Third-party financing companies or installers which offer financing make money because they own the panels, so they receive federal and state renewable energy incentives. A handful of companies--including SolarCity, Sungevity, and SunRun--started in California and expanded to more states to the point where solar leases are available in about 20 states, said Kann.

"We embrace (falling panel prices). That makes our business more viable in that we can offer lease product or cash sale to customers in more places. It's a good trend for us," said Mac Irvin, the chief financial officer of Sungevity.

Road to grid parity?
Regardless of how solar is delivered to consumers, technical improvements and higher manufacturing rates are pushing down the cost per watt of solar. If solar hardware prices continue to drop, solar power is expected to get below the cost of grid power, also called "grid parity."

Many consider grid parity to be a turning point, which will lead to wide-scale adoption. But for residential solar, grid parity is not going to come in the next few years, according to Lux.

The research company projects that grid parity will come to commercial rooftop solar installations first, with 10 countries reaching that point by 2016. Hawaii, which has the highest electricity rates in the U.S., is the exception with residential grid parity expected this year.

Grid parity, which will happen at different locations at different times, will also help solar leasing because it will allow for more financing arrangements, said GTM Research's Kann.
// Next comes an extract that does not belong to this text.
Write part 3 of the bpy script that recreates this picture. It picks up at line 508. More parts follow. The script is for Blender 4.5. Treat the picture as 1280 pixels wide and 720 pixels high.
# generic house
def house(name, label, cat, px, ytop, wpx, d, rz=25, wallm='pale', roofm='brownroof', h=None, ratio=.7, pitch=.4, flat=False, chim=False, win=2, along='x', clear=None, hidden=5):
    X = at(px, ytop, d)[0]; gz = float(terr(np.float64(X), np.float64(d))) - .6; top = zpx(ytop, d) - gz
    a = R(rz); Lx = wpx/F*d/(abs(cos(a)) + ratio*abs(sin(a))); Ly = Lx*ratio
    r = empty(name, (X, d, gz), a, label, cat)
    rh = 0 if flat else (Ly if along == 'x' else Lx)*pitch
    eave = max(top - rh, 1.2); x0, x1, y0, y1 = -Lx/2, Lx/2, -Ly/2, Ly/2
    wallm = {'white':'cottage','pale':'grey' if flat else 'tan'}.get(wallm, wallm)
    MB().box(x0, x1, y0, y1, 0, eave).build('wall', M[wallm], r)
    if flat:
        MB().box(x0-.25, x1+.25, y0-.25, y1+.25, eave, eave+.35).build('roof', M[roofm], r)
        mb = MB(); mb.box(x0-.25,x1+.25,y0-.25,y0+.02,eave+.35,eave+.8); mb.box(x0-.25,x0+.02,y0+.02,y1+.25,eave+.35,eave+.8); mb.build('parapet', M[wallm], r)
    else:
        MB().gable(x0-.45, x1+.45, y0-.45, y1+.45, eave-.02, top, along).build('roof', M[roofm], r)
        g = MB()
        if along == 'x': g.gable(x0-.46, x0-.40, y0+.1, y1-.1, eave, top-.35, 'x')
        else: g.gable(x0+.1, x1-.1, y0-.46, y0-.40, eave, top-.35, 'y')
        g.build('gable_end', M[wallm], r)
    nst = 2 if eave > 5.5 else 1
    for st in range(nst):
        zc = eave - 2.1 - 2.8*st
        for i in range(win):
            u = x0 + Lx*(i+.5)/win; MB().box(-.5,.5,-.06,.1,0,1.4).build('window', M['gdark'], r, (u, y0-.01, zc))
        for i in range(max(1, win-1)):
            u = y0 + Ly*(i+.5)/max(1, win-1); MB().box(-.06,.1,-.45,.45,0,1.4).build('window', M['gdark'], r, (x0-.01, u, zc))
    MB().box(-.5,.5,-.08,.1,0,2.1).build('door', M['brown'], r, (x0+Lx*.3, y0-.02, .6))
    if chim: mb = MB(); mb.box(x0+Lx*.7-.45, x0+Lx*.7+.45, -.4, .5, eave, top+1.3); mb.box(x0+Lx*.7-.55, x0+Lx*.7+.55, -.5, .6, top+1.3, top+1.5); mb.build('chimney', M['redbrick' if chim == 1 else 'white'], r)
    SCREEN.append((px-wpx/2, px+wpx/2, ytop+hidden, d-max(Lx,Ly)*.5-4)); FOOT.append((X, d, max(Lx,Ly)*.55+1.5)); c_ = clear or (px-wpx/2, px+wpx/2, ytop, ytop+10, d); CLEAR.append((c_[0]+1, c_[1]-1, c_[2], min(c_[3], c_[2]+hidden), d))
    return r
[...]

For example, a solar installer could offer a power purchase agreement where a consumer pays 90 percent of the retail rate, regardless of whether it goes up or down.

For now, the key levers in whether solar power can undercut grid power on price are state subsidies and the price of retail electricity. "An anticipated future increase in the cost of retail and wholesale power is all that's necessary to generate positive demand--even in countries without subsidies," Lux said in a release.

As prices fall and demand slows in Germany--the largest consumer of solar power globally--the pressure to lower the cost below grid prices is becoming stronger, according to Paula Mints, a solar PV analyst at Navigant Consulting. "The PV industry, and solar in general, will need to develop business strategies that do not rely on incentives," she wrote.